I’ve mentioned in my manifesto about the fractured nature of NUS, and the culture we have at the moment. There’s nothing wrong with factions, and I absolutely support people’s right to debate and organise with like-minded individuals. That becomes a problem when elected representatives can’t work together because they feel their Politics is too different. There becomes this ‘us’ and ‘them’ mentality. And it absolutely should not be this way.

I don’t care about your Politics, and I don’t care about your faction. I care about the students that are being marginalised, shut out, and oppressed.

I care that our Students’ Unions and their autonomy is under attack.

I care that Black and Islamic students are being targeted by the insidious PREVENT agenda, and that Islamophobia and Anti-Semitism is on the rise.

I care that there are students like me out there who have great ideas, but don’t think that NUS is for them.

To be a force for change, to make an impact for the students we’re supposed to represent, we must do it together.
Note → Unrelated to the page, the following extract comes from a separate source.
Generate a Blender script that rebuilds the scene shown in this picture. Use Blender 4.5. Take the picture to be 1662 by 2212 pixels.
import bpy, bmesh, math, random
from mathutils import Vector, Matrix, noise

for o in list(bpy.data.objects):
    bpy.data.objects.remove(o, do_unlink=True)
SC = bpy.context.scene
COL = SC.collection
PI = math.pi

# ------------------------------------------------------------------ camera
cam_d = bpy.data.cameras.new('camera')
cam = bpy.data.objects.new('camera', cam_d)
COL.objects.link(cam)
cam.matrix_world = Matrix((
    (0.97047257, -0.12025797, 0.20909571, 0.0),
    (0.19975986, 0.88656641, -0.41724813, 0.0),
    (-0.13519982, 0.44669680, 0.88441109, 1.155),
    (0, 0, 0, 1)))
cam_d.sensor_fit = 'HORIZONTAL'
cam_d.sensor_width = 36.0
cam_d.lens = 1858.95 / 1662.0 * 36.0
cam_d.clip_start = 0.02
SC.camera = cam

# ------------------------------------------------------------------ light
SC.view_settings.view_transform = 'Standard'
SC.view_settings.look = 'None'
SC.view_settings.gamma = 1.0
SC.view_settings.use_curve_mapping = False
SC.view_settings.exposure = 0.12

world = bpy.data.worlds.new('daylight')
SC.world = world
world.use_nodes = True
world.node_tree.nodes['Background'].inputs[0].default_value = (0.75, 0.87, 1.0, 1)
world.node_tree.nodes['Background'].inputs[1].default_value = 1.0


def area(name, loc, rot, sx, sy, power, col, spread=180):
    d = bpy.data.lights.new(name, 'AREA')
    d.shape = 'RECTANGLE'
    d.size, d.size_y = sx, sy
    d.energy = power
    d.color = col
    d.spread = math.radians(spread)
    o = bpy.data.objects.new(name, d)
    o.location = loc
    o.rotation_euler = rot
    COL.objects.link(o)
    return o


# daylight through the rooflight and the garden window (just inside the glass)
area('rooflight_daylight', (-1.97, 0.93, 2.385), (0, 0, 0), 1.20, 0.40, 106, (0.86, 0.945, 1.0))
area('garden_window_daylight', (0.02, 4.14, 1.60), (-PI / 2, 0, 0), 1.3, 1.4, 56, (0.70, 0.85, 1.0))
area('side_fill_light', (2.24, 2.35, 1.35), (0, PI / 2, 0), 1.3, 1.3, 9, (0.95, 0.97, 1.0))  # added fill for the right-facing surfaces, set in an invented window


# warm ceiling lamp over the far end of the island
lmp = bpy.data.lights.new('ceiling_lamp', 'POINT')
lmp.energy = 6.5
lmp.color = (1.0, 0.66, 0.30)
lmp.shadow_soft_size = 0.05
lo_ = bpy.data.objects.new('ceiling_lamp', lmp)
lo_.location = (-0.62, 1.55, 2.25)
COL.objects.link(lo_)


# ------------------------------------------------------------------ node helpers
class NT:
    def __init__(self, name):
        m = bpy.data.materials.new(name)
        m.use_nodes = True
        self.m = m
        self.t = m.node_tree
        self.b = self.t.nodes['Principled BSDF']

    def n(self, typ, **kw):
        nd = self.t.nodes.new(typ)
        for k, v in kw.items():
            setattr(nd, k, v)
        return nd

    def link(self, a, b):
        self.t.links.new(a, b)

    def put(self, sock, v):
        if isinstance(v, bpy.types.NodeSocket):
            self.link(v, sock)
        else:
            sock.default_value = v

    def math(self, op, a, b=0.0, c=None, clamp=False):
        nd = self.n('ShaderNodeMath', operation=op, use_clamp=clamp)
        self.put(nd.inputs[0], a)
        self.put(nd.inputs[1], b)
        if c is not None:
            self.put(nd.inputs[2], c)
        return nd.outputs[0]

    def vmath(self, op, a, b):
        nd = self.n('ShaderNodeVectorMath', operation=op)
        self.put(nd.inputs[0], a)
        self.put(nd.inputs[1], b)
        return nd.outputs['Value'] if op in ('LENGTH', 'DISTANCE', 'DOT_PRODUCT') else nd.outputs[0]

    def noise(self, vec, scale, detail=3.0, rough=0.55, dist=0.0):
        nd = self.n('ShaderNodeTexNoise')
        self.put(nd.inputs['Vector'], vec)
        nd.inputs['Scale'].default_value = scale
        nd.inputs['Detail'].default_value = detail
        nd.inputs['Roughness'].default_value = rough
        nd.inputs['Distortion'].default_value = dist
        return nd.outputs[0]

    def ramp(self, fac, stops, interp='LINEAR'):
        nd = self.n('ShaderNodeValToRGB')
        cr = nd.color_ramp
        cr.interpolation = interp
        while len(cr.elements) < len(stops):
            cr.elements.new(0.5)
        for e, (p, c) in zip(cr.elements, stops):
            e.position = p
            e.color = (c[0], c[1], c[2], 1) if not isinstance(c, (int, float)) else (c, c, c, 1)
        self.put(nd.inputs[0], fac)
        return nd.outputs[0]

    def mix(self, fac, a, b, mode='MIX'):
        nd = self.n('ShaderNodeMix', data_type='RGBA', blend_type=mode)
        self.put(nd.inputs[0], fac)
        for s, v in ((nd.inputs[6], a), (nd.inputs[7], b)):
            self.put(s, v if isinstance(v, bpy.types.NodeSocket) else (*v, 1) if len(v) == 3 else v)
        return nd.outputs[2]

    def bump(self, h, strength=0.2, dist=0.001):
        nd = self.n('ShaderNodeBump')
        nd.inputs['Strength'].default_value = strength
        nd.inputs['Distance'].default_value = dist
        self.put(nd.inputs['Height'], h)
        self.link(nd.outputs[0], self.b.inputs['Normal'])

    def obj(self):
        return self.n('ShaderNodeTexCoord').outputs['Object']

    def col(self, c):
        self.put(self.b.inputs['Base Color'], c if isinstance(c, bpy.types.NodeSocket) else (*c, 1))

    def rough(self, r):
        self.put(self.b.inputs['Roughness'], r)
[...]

Ultimately, we’re all here for the same reason. We’re here because we care. And I know that sounds wet, but it’s important to remember that when you’re at National Conference, or a Student Council meeting in your Students’ Union, the enemy is not in the room.

We debate, we democratically decide, then we come together and we win.

This National Conference, we have the option to continue to isolate students from our movement, and continue becoming just a place for people to pursue their own political agendas. Or, this National Conference, we can fightback, and make this a movement a real force for change, worthy of the students we represent.